On the whole it is better to aim at pruning soon after flowering takes place. This allows the new growths to develop and to be ready for flowering the following season at the right time of the year. The shrubs which flower on the wood made the previous year there, must always be pruned as soon after flowering as possible, for this is the only way of allowing sufficient time for the shrub to produce its blossom buds for the following year. The shrubs which flower on the new or unripened wood produced that very season are generally pruned in the spring, rather than immediately after flowering, for if the pruning is done too early, new growths tend to be made immediately and these may be too soft for a hard winter, and so be killed.

Putting it another way, it can be said that the shrubs that flower from June onwards on the current season’s growth should be pruned back in the winter, while the shrubs which flower in the spring or early summer on the growths made the previous year should be pruned in the summer immediately after flowering. This group is the one into which the majority of the hardy shrubs fall. It is largely for this reason that the only pruning most gardeners do to them is the thinning out and this need never be an annual operation.

It is customary to treat certain shrubs rather differently. For instance, the buddleia generally has all its young shoots shortened close back to the main stem early each season with the result that it produces long pendulous growths which bear the best blooms in the summer. The cutting back is aimed at producing very vigorous young growths. That lovely spiram Anthony Waterer, for instance, gives a wonderful show when the shrub is cut back almost to the ground in the early spring. Hydrangea paniculata should be treated in a similar manner and so should Spircsa japonica.

Some shrubs are grown for the beautiful winter colours on the stems. These are usually pruned before the sap starts to rise in the spring, almost to ground level, and thus long, strong growths are produced during the season which give the yellow or red winter colour to the border. The Dogwoods and Willows are typical examples of this type of shrub.
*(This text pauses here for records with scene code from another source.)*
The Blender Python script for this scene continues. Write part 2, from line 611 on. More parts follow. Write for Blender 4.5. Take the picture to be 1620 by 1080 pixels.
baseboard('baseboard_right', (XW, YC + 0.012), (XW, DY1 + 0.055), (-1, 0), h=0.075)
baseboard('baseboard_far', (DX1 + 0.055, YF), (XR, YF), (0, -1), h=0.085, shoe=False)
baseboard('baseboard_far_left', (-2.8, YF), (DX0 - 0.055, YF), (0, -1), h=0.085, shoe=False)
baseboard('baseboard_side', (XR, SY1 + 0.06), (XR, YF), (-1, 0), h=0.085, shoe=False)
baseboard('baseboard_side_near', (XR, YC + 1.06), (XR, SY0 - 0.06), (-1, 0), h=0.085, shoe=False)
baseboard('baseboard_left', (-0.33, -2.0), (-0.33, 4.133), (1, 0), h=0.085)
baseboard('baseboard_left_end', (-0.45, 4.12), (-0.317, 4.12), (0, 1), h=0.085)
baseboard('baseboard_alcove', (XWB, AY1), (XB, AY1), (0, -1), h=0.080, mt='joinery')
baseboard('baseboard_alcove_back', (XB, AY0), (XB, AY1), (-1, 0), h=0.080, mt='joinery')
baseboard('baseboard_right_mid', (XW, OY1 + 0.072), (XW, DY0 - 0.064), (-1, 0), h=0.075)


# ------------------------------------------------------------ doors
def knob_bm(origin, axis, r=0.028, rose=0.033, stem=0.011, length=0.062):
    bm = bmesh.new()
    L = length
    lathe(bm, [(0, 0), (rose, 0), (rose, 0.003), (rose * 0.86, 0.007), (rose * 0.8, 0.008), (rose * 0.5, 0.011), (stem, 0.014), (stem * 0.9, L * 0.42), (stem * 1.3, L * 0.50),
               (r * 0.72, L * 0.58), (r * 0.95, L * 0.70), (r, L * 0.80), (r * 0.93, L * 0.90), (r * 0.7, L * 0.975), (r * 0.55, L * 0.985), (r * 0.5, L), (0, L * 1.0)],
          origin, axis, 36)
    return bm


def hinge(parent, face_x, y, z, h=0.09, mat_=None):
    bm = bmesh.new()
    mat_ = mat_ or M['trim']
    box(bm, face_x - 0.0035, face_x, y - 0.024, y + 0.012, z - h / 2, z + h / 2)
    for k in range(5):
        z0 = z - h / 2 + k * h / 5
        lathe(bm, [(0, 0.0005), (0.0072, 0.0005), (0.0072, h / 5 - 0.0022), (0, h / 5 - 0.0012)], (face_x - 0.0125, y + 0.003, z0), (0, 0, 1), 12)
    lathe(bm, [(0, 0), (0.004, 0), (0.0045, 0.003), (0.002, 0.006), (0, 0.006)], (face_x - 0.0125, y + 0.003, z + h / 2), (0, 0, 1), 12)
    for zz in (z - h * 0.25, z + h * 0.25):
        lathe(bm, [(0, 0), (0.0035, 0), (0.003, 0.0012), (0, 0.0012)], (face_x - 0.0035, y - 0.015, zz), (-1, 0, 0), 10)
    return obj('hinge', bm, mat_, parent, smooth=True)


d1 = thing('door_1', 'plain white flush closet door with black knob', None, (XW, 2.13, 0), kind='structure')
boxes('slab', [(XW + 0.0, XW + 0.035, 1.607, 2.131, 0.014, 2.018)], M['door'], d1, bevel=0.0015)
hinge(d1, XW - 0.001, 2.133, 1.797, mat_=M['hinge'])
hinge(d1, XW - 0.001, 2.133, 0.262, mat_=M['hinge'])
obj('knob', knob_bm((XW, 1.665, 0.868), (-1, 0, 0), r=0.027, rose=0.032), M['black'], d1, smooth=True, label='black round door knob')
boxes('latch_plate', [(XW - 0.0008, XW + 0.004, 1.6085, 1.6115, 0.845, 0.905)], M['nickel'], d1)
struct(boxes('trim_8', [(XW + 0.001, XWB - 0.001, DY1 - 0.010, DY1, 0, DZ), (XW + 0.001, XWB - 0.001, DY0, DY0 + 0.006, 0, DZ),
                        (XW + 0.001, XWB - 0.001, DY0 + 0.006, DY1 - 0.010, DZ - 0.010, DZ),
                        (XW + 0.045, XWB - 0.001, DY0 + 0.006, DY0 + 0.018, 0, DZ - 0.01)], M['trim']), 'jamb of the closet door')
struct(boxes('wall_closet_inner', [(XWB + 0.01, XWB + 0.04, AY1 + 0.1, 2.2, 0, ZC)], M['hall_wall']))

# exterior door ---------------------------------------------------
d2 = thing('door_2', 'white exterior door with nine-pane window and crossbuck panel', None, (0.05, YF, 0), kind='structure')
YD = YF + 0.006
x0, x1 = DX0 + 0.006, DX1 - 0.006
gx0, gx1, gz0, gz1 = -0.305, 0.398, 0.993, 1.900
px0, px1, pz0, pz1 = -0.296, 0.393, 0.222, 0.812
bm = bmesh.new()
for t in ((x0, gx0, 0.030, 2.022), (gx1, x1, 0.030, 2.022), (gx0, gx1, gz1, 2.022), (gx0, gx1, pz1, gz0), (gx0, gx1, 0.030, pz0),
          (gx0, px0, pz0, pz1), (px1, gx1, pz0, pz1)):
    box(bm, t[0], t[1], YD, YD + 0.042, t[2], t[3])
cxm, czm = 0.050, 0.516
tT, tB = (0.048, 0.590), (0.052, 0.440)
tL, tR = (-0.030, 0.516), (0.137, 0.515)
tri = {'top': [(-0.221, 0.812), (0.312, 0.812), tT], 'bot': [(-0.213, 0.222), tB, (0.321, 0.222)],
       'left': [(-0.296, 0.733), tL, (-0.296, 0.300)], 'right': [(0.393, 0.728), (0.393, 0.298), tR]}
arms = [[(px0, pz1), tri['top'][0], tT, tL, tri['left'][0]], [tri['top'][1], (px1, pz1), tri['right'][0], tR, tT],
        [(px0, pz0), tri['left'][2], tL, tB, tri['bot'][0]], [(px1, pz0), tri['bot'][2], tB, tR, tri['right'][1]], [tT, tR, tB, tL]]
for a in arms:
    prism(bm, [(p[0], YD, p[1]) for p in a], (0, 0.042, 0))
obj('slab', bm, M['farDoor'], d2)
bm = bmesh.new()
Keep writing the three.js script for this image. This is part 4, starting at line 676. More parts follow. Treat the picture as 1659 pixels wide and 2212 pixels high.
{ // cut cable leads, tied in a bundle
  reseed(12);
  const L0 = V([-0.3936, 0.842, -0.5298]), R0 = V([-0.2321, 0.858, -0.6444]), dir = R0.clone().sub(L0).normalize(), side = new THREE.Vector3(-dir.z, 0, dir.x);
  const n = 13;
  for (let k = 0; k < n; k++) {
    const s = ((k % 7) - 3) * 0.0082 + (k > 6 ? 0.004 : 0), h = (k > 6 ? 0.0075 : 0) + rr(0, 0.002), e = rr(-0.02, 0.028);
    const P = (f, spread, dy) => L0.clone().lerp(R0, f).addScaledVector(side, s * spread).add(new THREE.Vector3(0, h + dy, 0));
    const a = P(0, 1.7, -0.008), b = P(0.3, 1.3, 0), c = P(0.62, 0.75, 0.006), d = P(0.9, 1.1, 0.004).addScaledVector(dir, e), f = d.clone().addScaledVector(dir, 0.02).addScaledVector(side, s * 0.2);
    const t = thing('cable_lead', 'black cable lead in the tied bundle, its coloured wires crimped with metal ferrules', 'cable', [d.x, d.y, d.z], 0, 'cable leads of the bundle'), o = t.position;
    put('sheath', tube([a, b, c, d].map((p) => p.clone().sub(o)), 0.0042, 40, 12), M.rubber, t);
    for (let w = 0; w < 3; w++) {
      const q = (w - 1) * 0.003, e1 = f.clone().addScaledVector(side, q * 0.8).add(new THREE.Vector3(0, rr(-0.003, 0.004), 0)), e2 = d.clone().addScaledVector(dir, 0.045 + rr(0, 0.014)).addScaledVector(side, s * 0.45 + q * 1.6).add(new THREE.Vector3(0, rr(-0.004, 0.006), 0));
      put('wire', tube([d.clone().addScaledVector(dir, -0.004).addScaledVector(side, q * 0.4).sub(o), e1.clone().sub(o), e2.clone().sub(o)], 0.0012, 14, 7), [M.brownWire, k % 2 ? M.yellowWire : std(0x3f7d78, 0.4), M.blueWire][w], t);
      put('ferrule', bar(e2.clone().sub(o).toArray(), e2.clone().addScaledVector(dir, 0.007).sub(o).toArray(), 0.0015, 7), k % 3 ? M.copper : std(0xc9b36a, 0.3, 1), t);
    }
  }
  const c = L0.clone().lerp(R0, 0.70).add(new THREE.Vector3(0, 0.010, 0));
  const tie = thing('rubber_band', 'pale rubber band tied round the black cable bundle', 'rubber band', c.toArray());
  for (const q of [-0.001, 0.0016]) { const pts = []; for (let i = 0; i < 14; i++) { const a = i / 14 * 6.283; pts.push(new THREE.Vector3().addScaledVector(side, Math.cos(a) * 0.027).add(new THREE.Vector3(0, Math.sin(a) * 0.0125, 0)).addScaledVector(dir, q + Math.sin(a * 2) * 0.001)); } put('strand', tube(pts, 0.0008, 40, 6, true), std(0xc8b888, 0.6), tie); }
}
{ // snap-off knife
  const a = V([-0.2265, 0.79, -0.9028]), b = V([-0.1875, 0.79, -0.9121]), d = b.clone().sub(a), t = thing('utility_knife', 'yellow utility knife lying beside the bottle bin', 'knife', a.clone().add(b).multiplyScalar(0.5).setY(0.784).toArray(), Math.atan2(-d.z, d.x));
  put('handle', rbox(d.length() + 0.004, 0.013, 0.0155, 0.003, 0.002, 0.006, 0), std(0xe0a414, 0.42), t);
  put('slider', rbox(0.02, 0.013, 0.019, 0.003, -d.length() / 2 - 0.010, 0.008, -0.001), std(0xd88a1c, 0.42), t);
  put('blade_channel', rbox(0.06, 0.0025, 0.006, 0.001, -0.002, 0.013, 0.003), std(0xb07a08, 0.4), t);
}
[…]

Learn to appreciate first of all the normal size of the shrub concerned, then its habit of growth and lastly whether it is a slow or quick grower. These three things will help to give you the clue to the pruning that is desirable. The slow growers for instance, need very little attention at all; the quick growers may need regular attention especially after they have grown a good size. The heaths do not like being cut back when they are old and yet are apt to get a little leggy and so the dwarf plants often need pruning in the young stages to keep them stocky. The lovely Magnolia, on the other hand, which makes a large shrub, hates being pruned at all, and must be allowed to develop at will.

Use a very sharp knife when pruning or a first-class pair of secateurs. If any really large cuts have to be made with the saw, these should be pared over afterwards with the knife, to leave the wounds smooth, and then a painting should be given with a thick white lead paint.